The derivative of that is 3x-squared minus 14x plus 8. We want to know where that is 0. Let's see. Does that factor? 

That would be 24. 7 and 4 will not work. 3 and 8. I'll just go and use the quadratic formula. It'll work. 

So if I want to solve this, the values of x, for where this is 0, negative b plus or minus the square root of b-squared minus 4ac. Believe that's 96. 4a c, so that's 12. Yeah. 96 Over 2a, so that's 6. 

So that's 14, or that's 100. Square root of that's 10, so plus or minus 10 over 6. 

So that would be 24. That'd be a value of 4. So this would have factored. And, oh-- not quite. 4 and 2/3. 

So x equals 4 and x equals 2/3 would cause our tangent line to be 0. All right. Moving on. 

Given the position function, what is the initial velocity? Now remember, initial velocity means v of 0. And that means s prime of 0. 

So let's go ahead and find s prime. s prime of t. Well, if we have our u and our v, Lo-De-Hi. t-squared plus 1 times 1 minus Hi-De-Lo, t times 2t over Lo-Lo, t-squared plus 1-squared. 

So that would be 1 over t-squared plus 1-squared. Well, if we evaluate that-- so s prime of 0, which is s prime of t evaluated at t equals 0, plugging that in, we get 1 over 1. 

Well, that's just 1. All right. So s prime of 0, or v of 0, is 1. All right. 

Our last question, I believe-- yes, our last one in the section-- determine the values of x, where this has a horizontal tangent line. So follow the same process we did in the last one. 
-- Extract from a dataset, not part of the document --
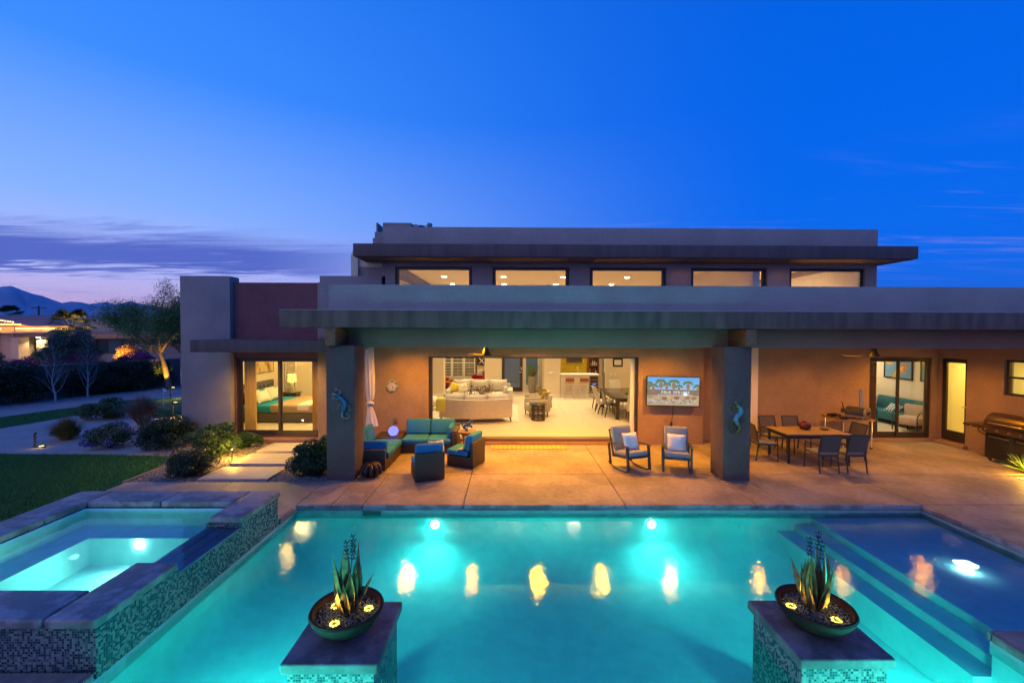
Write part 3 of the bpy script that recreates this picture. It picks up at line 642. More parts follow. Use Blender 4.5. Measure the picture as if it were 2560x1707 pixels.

First, take the derivative, so 3x-squared minus 14x plus 8. And it looks like we got this one free, because that is the same function. All right. 

So that brings us to the end of our function on our derivative rules. These are going to be very handy, and make your life a whole lot easier, as opposed to that limit definition. But remember, calculus is all about those limits. That's what it comes down to. That's it.